A bird assemblage in a premontane subtropical forest relict: Percy Hill Park (Yerba Buena, Tucumán, Argentina)
Keywords:
Birdlife, urbanizations, premontane subtropical forest, relict, migrationsAbstract
The composition, structure and temporal variation of a bird assemblage were studied in Percy Hill Park during the wet and dry seasons of 2007 and 2008. The Park is a remnant of premontane subtropical forest, located in Yerba Buena city, Tucumán, Argentina. Eleven point counts were selected and 62 censuses lasting 20 minutes each were carried out. For the analysis, the relative importance index (IR), frequency (F %) and the individual proportion of each species (pi) were used.
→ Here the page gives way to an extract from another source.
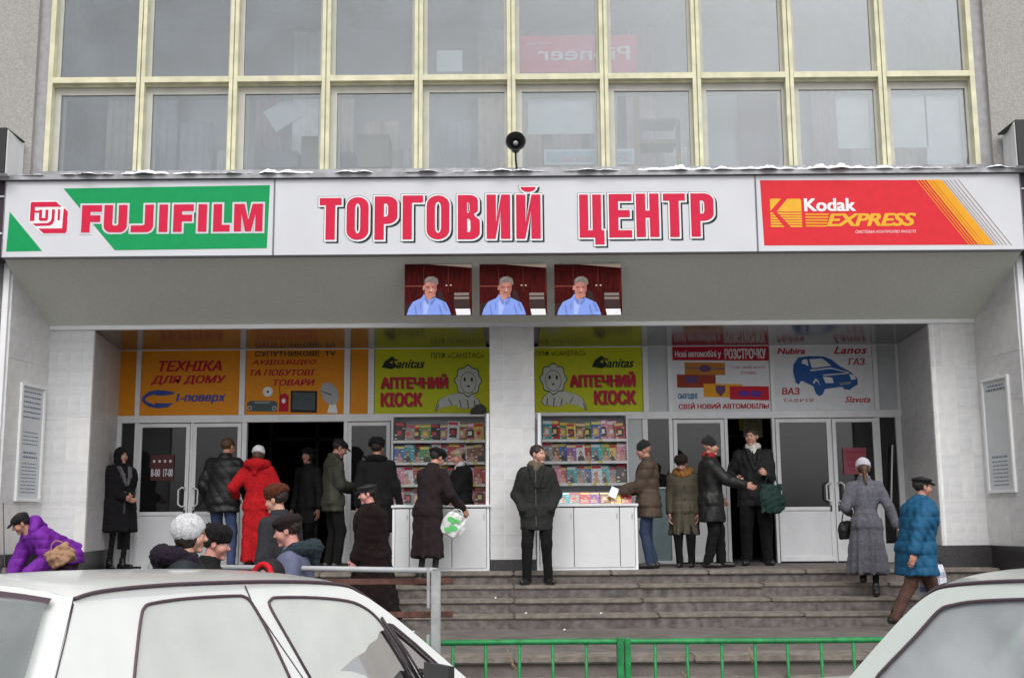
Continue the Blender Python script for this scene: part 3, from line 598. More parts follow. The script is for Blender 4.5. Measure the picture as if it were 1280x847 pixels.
p.poly('television', z5([(856, 346), (988, 346), (988, 452), (856, 452)]), BLK, .003); p.poly('television_screen', z5([(866, 354), (978, 354), (978, 440), (866, 440)]), G1, .005)
p.poly('radio', z5([(640, 408), (660, 398), (780, 398), (790, 410), (790, 450), (640, 450)]), G1, .003); p.poly('radio_panel', z5([(676, 402), (752, 402), (752, 412), (676, 412)]), G2, .005)
for cx_ in (652, 776): p.curve('loudspeaker', [z5(arc(cx_, 434, 12, 12, 0, 350, 14))], GRY, .005); p.curve('loudspeaker', [z5(arc(cx_, 434, 5, 5, 0, 340, 10))], BLK, .007)
p.curve('disc', [z5(arc(741, 353, 25, 25, 0, 350, 18))], PAL, .003); p.curve('disc', [z5(arc(741, 353, 6, 6, 0, 340, 10))], BLK, .005)
p.poly('telephone', z5([(800, 372), (826, 358), (846, 372), (846, 450), (798, 450)]), MAR, .003); p.poly('aerial', z5([(796, 322), (799, 322), (806, 372), (802, 372)]), BLK, .003); p.curve('telephone_dial', [z5(arc(821, 397, 10, 12, 0, 340, 12))], PAL, .005)
p.poly('dish_stand', z5([(1052, 404), (1080, 404), (1092, 452), (1038, 452)]), PAL, .003)
p.curve('satellite_dish', [[(a + (b - 358) * .12 * 0, b) for a, b in z5([(1050 + 46 * math.cos(R(t)) * .95 + 12 * math.sin(R(t)), 358 + 55 * math.sin(R(t))) for t in range(0, 360, 18)])]], ink('print_light_grey', (.42, .42, .43)), .005)
p.poly('dish_arm', z5([(1003, 346), (1006, 344), (1062, 362), (1060, 367)]), BLK, .007)
over('printed_panel', 'plain orange strip panel between the television panel and the lime panel', 438.3, 460.2, ORG)
INKL = ink('print_ink', (.02, .03, .015)); LN = ink('print_lion_grey', (.58, .60, .56))
def lime(lbl, px0, px1, mirror):
    p = over('printed_panel', lbl, px0, px1, LIM)
    sx = 3.556; q = lambda pts: [(460 + a / sx, 400 + b / sx) for a, b in pts]
    if mirror: q = lambda pts: [(668 + (610 - (460 + a / sx)) * 1.0 - 1, 400 + b / sx) for a, b in pts][::-1]
    # a simple lying lion with a curly mane
    body = [(300, 402), (305, 380), (318, 352), (345, 335), (395, 322), (440, 318), (470, 330), (490, 350), (498, 370), (485, 384), (455, 386), (430, 388), (405, 386), (392, 372), (370, 378), (335, 384), (320, 392)]
    mane = [(445 + (54 + 5 * math.cos(R(t * 8))) * math.cos(R(t)) , 268 + (62 + 5 * math.cos(R(t * 8))) * math.sin(R(t))) for t in range(0, 360, 10)]
    face = [(446 + 34 * math.cos(R(t)), 276 + 44 * math.sin(R(t))) for t in range(0, 360, 15)]
    grow = lambda pts, c, k: [(c[0] + (a - c[0]) * k, c[1] + (b - c[1]) * k) for a, b in pts]
    p.curve('lion_outline', [q(grow(body, (400, 355), 1.035))], INKL, .002); p.curve('lion_body', [q(body)], LN, .004)
    p.curve('lion_outline', [q(grow(mane, (445, 268), 1.07))], INKL, .006); p.curve('lion_mane', [q(mane)], LN, .008)
    p.curve('lion_outline', [q(grow(face, (446, 276), 1.06))], INKL, .010); p.curve('lion_face', [q(face)], LN, .012)
    for ex in (430, 462): p.curve('lion_eye', [q([(ex + 5 * math.cos(R(t)), 262 + 10 * math.sin(R(t))) for t in range(0, 360, 36)])], INKL, .014)
    p.curve('lion_nose', [q([(438, 288), (455, 288), (447, 298)])], INKL, .014)
    for (a, b, c, d) in ((405, 352, 412, 384), (440, 350, 444, 386), (470, 352, 474, 384), (355, 345, 372, 374), (312, 372, 302, 404)):
        p.curve('lion_line', [q([(a, b), (a + 4, b), (c + 4, d), (c, d)])], INKL, .006)
    if not mirror:
        p.text('ППФ «САНІТАС»', 539, 440, 605, 448.5, INKL, off=.01); p.text('Sanitas', 488, 449, 531, 461, INKL, shear=.35, off=.03); 
        p.curve('flourish', [[(477, 460), (481, 452), (490, 446), (494, 449), (487, 454), (497, 457), (490, 462)]], INKL, .004)
        tx = ((476, 467, 560, 486), (476, 490, 528, 508))
    else:
        p.text('ППФ «САНІТАС»', 670, 440, 733, 447.5, INKL, off=.01); p.text('Sanitas', 752, 449, 793, 461, INKL, shear=.35, off=.03)
        p.curve('flourish', [[(740, 460), (744, 452), (752, 446), (757, 449), (750, 454), (760, 457), (753, 462)]], INKL, .004)
        tx = ((712, 465, 794, 485), (742, 488, 794, 506))
    LS = ink('print_grey_shadow', (.14, .17, .03))
    for t, (a, b, c, d) in zip(('АПТЕЧНИЙ', 'КІОСК'), tx): p.text(t, a + 1, b + 1.3, c + 1, d + 1.3, LS, .003, off=.05); p.text(t, a, b, c, d, ink('print_rose', (.55, .01, .05)), .005, off=.045)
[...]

Forty-eight species were identified including residents and visitors, only a few of which, generalists and adapted to urbanizations, were common and abundant in the assemblage. In the analysis of temporal variation, few differences were recorded in the composition and abundance during the dry season in which visitor species, most of them altitudinal migrants, resulted more common than visitors during the rainy season. Compared to studies carried out in the Park seven years earlier, the present study showed a decrease in species richness and changes in the temporary variation of the assemblage, possibly related to the growth in urbanization and loss of vegetation. Conservation of the Park is therefore very important as a natural refuge within an urbanized matrix for resident and migratory species and as a relict of premontane subtropical forest.